Mortgage Rate Hike Leads To Eroding Builder Confidence
After a promising and sustained seven-month surge in optimism, August brought an unexpected drop in builder confidence as mortgage rates closed in on the alarming 7% threshold.
The National Association of Home Builders (NAHB)/Wells Fargo (NYSE:WFC) Housing Market Index (HMI) paints a disconcerting picture of the housing market. The Index, a vital pulse-check on builder confidence for newly-built single-family homes, plummeted by six points this month to a middling score of 50. Across all three major HMI indices, declines were the order of the day: the index measuring the current state of sales conditions tumbled five points to 57, the component assessing sales expectations for the coming six months fell four points to 55, and the gauge tracking the traffic of potential buyers sagged by six points, reaching a mere 34.
A glance at the three-month moving averages for regional HMI scores revealed mixed signals. The Northeast experienced a positive shift, inching up four points to 56. Meanwhile, the Midwest and South remained steadfast at 45 and 58, respectively. Only the West witnessed a marginal decline, dropping a single point to 50.
NAHB Chairman Alicia Huey, a custom home builder and developer from Birmingham, Alabama, shed light on the underlying causes behind this sudden dip in confidence. “Rising mortgage rates and high construction costs are undoubtedly to blame,” she noted. These are not minor challenges; rather, they stem from a widespread dearth of construction workers, a scarcity of buildable lots, and persistent shortages of essential materials such as distribution transformers. All these factors converged in August to put a considerable chill on builder sentiment.
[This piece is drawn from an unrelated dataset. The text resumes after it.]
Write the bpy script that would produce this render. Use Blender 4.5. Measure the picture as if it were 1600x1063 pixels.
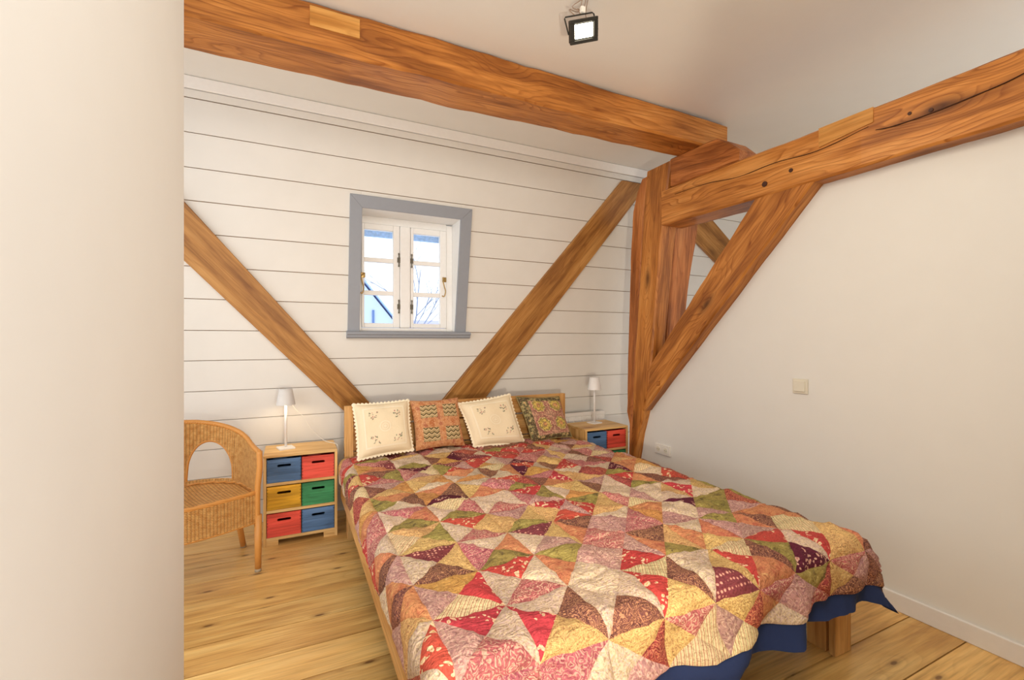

However, the picture is not entirely bleak. Despite the downward trend in confidence, Huey remains cautiously optimistic, recognizing that the demand for new construction hasn’t dried up completely. “While this latest confidence reading is a sobering reminder that housing affordability continues to be an ongoing challenge, the new construction market is still finding support,” she said.
A closer look reveals that a lack of resale inventory is maintaining demand for new constructions. Many current homeowners are choosing to stay put, locked into their homes at favorable low mortgage rates, leaving fewer existing homes available on the market.
While the latest data may sound an alarm, the underlying dynamics suggest that the demand for new construction remains resilient. The industry will undoubtedly watch with keen interest as it navigates the challenge of elevated mortgage rates and construction costs, all the while balancing the unmet demand that continues to simmer beneath the surface. The coming months will be critical in determining whether this drop in confidence is a momentary hiccup or a sign of a more systemic issue within the housing market.